With lower source resistances, it is possible to pull down the +INA input after an overdrive event against the protection device leakage current that must be overcome (i.e., the high-Z input source retains control).
The conclusion is that low bias current amplifiers with the right specifications and power supply voltage requirements can help you in your sensor sub-system design.
When taking sensor measurements, the type of sensor excitation used typically varies greatly. It can be a DC signal, an AC signal, a voltage source, a current source or a pulsed source, to name a few.
When using current source excitation or when using a high impedance sensor, the amplifier’s bias current is often an important specification, as it can create an undesirable voltage error term as the bias current flows through an external resistance.
For this reason, low bias current amplifiers are often required in many of these applications.
This is shown pictorially in Figure 1, where a 500MHz femptoamp (fA) bias current FET-input amplifier is used to convert photocurrent into a voltage measurement.
Ideally the photodiode current (IPD) would equal the feedback current (IFB) and IBIAS would equal zero.
In practice, a zero bias current amplifier is unrealistic.
When output saturation occurs
Sensors that require low bias current amplifiers include photodiodes, accelerometers, chemical sensors, piezoelectric or piezoresistive pressure transducers, and hydrophones. Using a low bias current amplifier with a high impedance sensor can cause problems if the amplifier’s input is overdriven, which can lead to an increase in bias current.
When this occurs, the amplifier may get “stuck,” with the input signal no longer capable of pulling down the output signal to remedy the condition.
The buffer circuit shown in Figure 2 using an LTC6091 is an example where this can occur. The LTC6091 is a dual, 140V precision amplifier with a 50pA bias current (max at 25°C), a rail-to-rail output swing and only 50µV of input offset voltage. Its common mode range is limited to 3V from the power supply rails.

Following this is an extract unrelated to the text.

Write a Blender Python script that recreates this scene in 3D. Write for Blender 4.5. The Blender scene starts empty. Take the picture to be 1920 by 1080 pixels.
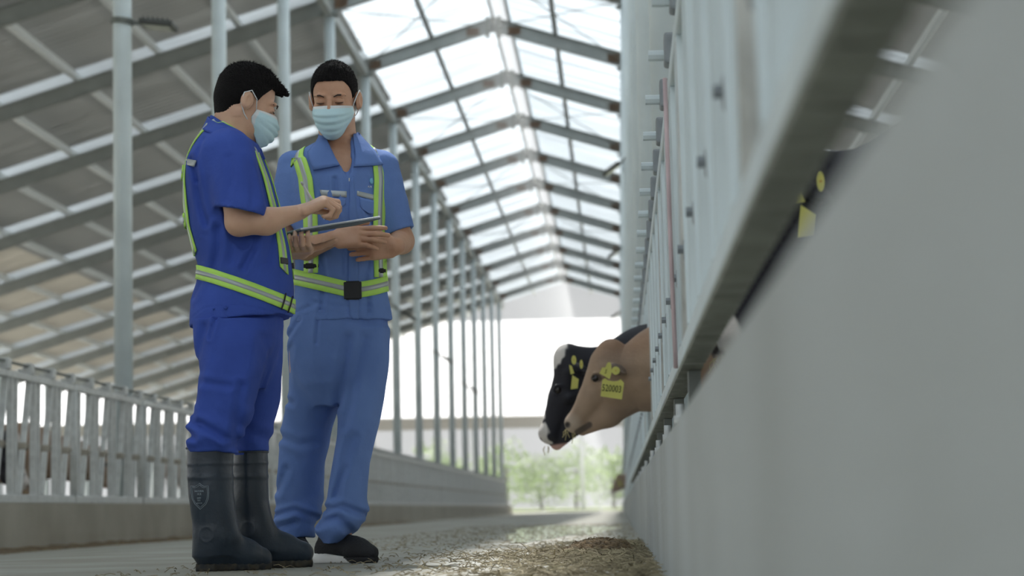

6091 TA04aTo understand what is happening, let’s first look at the input stage of the amplifier, as shown in Figure 3.
Amplifier input structure
The input stage consists of +INA and -INA, which are the gates of the amplifier’s first stage N-mosfet differential pair. When the output saturates due to an input overdrive, there needs to be bias current through the input protection network to pull down the input sufficiently so the device can come out of saturation.
However, the high source impedance is unable to furnish much bias current to begin with, and once the input is overdriven and the output saturates, the -INA input can be pulled up so that it now exceeds the common mode voltage range.
In this situation, the differential pair can shut off, resulting in an indeterminate output state. If the indeterminate state leads to the output remaining saturated, then additional bias current is required to restore normal operation.
Figure 4 shows a simple solution to the problem in an instrumentation amplifier circuit using a three amplifier configuration.
The design uses a single amplifier version of the dual LTC6091, and the LT5400-2 quad matched resistor network with ±75V operation, four 100kΩ resistors and better than 0.01% resistor matching.
Two 10kΩ resistors are added at the output to limit the worst-case output swing and prevent the feedback voltage from ever exceeding the input common mode range of the amplifier. Empirical tests show that above 20MΩ source resistance, there may not be adequate bias current to “free” the +INA input if it were to get “stuck.”
With lower source resistances, it is possible to pull down the +INA input after an overdrive event against the protection device leakage current that must be overcome (i.e., the high-Z input source retains control).
The conclusion is that low bias current amplifiers with the right specifications and power supply voltage requirements can help you in your sensor sub-system design.